Afin de parvenir à la création d’un Etat palestinien, que tout le monde appelle de ses voeux, le temps presse. Cette perspective apparaissant de plus en plus aléatoire, de nombreuses voix s’élèvent, côté palestinien, pour la création d’un Etat binational qui, avec la désagrégation de l’Autorité et les difficultés à faire naître la Palestine, resterait la seule possibilité. " Depuis quinze ans, Israël s’est moqué de l’Autorité palestinienne. D’après les accords d’Oslo, cette Autorité devait être une mesure transitionnelle et provisoire. Depuis le début, l’Autorité a non seulement été abusée dans des négociations stériles, mais elle a été obligée de prendre en charge les habitants des territoires occupés ", souligne Ali Jarbawi, professeur à l’université Bir Zeit de Ramallah.

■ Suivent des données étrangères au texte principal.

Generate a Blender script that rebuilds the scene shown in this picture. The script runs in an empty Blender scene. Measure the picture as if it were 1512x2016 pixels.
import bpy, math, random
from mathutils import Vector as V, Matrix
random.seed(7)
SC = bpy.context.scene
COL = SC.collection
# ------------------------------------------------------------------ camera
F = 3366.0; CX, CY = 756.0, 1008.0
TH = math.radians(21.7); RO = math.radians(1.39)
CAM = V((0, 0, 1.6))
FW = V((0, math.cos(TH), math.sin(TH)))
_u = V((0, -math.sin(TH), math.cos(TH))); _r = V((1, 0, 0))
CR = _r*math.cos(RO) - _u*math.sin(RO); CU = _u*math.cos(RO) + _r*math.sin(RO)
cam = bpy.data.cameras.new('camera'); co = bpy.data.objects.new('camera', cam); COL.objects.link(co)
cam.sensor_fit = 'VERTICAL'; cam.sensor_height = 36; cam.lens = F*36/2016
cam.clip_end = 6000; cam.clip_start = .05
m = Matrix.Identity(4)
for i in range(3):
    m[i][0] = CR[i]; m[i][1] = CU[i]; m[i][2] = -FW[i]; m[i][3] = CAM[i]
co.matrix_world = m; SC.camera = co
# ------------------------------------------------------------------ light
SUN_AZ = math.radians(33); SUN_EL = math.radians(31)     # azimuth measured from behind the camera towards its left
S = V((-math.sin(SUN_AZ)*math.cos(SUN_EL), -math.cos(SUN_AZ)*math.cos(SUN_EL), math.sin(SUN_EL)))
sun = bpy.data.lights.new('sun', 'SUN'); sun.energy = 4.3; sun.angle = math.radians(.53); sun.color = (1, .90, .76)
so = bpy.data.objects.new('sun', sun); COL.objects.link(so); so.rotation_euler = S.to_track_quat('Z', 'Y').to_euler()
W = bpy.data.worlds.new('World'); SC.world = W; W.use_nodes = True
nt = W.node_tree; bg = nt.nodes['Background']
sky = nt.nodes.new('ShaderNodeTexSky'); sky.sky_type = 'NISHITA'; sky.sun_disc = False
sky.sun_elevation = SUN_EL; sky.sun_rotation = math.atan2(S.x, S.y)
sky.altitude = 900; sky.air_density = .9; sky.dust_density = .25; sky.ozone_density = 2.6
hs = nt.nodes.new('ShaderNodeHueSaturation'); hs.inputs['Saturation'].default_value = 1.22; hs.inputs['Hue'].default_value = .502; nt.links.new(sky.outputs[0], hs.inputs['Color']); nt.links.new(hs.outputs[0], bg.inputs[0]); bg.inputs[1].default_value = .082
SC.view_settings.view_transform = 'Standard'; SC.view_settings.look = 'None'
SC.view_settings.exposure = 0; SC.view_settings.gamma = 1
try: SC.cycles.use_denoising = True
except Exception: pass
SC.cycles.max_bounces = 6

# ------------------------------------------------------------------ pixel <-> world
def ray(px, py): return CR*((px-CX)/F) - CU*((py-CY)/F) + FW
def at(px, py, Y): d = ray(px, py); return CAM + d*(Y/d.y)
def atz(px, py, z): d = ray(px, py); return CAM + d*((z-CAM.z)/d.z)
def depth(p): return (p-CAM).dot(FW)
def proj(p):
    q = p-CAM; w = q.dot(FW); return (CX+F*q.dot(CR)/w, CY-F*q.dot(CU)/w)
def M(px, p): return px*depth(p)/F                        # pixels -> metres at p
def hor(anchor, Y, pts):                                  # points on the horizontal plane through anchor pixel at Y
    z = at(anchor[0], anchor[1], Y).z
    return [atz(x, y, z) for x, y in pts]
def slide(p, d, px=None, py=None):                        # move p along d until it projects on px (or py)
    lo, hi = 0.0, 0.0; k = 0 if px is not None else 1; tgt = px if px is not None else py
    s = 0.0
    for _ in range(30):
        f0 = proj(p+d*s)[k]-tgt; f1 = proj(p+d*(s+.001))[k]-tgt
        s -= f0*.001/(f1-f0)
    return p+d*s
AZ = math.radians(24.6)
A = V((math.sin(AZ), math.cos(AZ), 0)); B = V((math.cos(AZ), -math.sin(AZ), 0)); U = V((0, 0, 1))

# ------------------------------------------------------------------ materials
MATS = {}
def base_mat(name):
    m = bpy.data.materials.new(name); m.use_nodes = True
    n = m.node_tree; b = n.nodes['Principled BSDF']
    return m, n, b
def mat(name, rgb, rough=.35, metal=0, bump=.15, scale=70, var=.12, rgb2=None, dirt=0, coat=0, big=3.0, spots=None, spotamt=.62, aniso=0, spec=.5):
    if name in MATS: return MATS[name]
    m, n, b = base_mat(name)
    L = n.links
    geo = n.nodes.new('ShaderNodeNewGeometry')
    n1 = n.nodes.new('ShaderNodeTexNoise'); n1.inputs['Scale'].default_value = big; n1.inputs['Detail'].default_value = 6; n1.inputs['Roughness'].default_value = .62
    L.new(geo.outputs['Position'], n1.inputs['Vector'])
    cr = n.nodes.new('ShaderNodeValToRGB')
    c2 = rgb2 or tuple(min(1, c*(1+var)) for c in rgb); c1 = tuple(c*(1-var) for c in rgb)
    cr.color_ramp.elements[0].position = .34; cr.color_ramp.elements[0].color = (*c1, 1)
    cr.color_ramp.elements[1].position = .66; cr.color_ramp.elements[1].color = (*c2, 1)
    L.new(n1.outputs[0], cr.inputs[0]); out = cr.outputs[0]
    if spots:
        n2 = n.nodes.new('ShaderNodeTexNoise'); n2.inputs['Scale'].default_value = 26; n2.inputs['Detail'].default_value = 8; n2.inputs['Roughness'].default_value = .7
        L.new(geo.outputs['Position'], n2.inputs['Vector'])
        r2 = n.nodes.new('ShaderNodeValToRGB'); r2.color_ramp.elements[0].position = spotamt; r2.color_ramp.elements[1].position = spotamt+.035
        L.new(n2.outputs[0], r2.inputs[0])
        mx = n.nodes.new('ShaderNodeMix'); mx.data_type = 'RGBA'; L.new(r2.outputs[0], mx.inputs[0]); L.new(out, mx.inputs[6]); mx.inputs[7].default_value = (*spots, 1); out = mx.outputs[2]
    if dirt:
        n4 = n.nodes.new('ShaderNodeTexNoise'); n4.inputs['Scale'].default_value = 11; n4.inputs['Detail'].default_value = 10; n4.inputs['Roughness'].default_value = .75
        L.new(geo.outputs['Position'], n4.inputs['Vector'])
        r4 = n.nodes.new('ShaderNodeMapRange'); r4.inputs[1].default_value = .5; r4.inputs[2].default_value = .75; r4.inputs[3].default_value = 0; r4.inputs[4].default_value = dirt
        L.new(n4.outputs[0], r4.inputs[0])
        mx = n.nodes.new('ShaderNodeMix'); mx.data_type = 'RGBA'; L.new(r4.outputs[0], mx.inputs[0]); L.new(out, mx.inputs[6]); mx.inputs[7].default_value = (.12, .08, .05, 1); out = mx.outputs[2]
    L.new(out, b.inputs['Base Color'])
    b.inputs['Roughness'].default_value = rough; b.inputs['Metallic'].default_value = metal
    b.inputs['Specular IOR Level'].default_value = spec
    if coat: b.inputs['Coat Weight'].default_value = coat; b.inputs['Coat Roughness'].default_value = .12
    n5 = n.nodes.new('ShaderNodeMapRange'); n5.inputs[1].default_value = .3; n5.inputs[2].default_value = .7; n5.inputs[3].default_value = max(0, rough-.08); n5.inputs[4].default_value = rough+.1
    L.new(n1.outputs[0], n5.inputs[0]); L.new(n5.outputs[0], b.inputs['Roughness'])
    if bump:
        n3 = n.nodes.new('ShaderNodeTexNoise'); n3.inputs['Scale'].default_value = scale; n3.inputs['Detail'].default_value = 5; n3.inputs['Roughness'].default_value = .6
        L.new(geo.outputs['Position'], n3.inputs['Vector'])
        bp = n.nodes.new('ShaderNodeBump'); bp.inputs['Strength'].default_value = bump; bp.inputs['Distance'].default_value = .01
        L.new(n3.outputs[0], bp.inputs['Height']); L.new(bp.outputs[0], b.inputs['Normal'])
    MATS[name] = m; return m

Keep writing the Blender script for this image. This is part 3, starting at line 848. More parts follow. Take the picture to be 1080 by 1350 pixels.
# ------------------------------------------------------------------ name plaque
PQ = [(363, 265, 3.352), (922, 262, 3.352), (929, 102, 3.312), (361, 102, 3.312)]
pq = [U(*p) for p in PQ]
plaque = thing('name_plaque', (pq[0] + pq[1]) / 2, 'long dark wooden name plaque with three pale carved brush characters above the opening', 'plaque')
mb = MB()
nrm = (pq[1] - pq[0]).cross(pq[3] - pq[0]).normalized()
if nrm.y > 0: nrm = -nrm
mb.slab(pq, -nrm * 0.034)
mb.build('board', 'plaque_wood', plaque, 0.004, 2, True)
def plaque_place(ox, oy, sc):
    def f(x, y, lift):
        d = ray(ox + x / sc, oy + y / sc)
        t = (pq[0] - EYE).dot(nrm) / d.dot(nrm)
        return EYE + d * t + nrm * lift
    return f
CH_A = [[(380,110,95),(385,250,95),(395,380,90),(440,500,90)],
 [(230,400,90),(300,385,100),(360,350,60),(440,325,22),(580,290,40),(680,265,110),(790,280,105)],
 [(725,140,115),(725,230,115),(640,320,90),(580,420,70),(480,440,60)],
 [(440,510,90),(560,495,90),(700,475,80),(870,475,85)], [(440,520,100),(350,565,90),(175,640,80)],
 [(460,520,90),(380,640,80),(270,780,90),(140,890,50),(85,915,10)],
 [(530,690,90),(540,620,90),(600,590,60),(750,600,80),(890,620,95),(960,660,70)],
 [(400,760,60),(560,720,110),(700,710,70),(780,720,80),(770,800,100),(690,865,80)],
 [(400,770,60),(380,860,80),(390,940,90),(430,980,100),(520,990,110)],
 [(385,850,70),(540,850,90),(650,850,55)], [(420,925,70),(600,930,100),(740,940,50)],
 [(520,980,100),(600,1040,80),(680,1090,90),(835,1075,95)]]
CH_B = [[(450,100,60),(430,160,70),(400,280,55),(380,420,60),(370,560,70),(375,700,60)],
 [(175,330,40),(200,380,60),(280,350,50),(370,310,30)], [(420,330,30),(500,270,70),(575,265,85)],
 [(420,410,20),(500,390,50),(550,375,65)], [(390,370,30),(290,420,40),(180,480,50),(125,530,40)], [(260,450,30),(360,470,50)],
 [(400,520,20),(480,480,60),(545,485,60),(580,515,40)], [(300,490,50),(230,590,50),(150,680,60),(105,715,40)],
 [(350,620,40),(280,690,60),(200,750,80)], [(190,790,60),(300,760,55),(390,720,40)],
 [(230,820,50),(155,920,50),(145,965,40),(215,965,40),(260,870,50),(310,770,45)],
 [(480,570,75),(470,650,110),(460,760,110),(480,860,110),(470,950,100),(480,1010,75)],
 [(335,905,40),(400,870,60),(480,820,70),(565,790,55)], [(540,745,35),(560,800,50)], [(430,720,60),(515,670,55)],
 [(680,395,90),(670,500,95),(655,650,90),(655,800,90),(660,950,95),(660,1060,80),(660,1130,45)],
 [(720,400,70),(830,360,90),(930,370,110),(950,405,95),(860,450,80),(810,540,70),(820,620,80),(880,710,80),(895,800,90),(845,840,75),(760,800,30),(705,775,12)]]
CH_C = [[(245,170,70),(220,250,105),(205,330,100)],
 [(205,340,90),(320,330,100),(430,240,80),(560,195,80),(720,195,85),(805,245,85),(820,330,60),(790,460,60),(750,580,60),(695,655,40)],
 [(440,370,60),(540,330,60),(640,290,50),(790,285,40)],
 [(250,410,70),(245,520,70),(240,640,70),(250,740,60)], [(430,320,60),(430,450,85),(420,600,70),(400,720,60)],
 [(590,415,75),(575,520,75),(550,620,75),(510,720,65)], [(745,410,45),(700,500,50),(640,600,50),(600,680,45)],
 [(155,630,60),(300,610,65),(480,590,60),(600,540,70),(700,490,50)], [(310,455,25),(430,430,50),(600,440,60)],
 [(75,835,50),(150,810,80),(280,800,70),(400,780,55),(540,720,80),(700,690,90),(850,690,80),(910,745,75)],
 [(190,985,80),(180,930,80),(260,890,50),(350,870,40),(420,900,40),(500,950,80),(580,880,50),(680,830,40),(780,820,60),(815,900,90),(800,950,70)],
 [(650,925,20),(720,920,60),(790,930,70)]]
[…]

L’Etat juif est donc face à un double défi. Le premier est de devoir assumer, en cas de disparition de l’Autorité palestinienne, la gestion des territoires qu’il occupe depuis quarante et un ans et qui ne survivent que grâce à l’aide internationale. Le second, au cas où l’Etat palestinien ne serait pas créé, est de voir monter les revendications pour un Etat binational. Ce qui signifie un risque croissant de mesures ségrégatives pour préserver le caractère juif de l’Etat d’Israël. M. Olmert l’a compris, mais rien n’indique qu’il soit en mesure de relever ce double défi.